2022年7月17日日曜日

7月11日「芸術の現場から」 彫刻家 黒川弘毅先生

 2022年7月11日の授業では、彫刻家の黒川弘毅先生(武蔵野美術大学教授)にお越しいただきました。

黒川先生は、ブロンズ鋳造技術の研究や、屋外彫刻の保存の専門家でもあります。群馬県では、群馬県立近代美術館の建物前に立つブールデル《巨きな馬》の定期メンテナンスや、館林市にある「彫刻の小径」作品群の市民参加型による保守活動にたずさわっていらっしゃいます。

今回のご講義では、おもに屋外彫刻の保守活動と触覚鑑賞についてお話してくださいました。

まず、レオナルド・ダ・ヴィンチ以来のパラゴーネ(絵画と彫刻との優劣比較論争)の歴史に言及しつつ、多視点性をもつ彫刻の鑑賞は必然的に能動的になると語ります。なぜなら、彫刻の場合、作品の周りを回りながら見るため、身体の運動が伴うからです。
また、美術作品の鑑賞は「楽しむこと」であると、鑑賞の本質に迫ります。

「洗剤とブラシやスポンジを使う」

次に、実例を紹介しつつ、屋外彫刻の保守活動と触覚鑑賞との関係や、彫刻メンテナンスの意義へと話題が展開していきます。

彫刻の保守作業では、作品に多方向から水をかけ、洗剤を用いてブラシやスポンジで洗浄し、ブロンズ作品にはワックスを塗布して光沢を調整しながら仕上げます。
黒川先生は、それらすべての行為が作品を能動的かつ親密に鑑賞する機会となり、触覚と視覚によってある感情が鑑賞者の意識の内部に生まれる、それが「触覚鑑賞」であると説明します。
屋外彫刻の保守は、子どもや大人が市民活動として行うことができるため、美術作品を保存する共同体的意識も形成されるそうです。

黒川先生のご作品紹介

最後に、黒川先生の作品を見せていただきました。

スクリーンに次々と投影されていくブロンズ彫刻「シリウス」「ヘカテ」「ベンヌ・バード」「ムーン・フィッシュ」「スパルトイ」「ゴーレム」「エロース」シリーズの作品群。ブロンズ制作において一般的な原型は用いられず、作品の創出は、ブロンズの自重によって、あるいは砂の穴に直接ブロンズを流し込むことによって生成される形態との邂逅です。作品には、原初的なエネルギーの放出が見られます。

学生からの質問風景

今回のご講義を通して、学生たちは、彫刻を触るという発想に新鮮さを覚えることから始まり、彫刻メンテナンスの意義と「触覚鑑賞」という新たな鑑賞法を学んだようです。また、黒川先生の型にとらわれないブロンズ彫刻の魅力を教えていただきました。

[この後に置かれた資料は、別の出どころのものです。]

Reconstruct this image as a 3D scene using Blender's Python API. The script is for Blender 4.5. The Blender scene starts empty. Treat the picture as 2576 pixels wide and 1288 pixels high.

昨年度、本学では芸術学専攻の大学院生を中心に屋外彫刻2点の保守作業を行いました。円形広場の噴水である半田富久《あづまうた》1982年と、「春の庭」の日時計である住谷正巳《鳩(日時計)》1987年です。(本学ウェブページ News & Topics https://www.gpwu.ac.jp/info/2021/11/post-330.html

その際に、群馬県立近代美術館学芸員の方を通じて、黒川先生にご指導いただきました。今回のご講義でその時の保守作業がまさに触覚鑑賞であったことをはっきりと認識することができました。

黒川先生、ご講義をありがとうございました。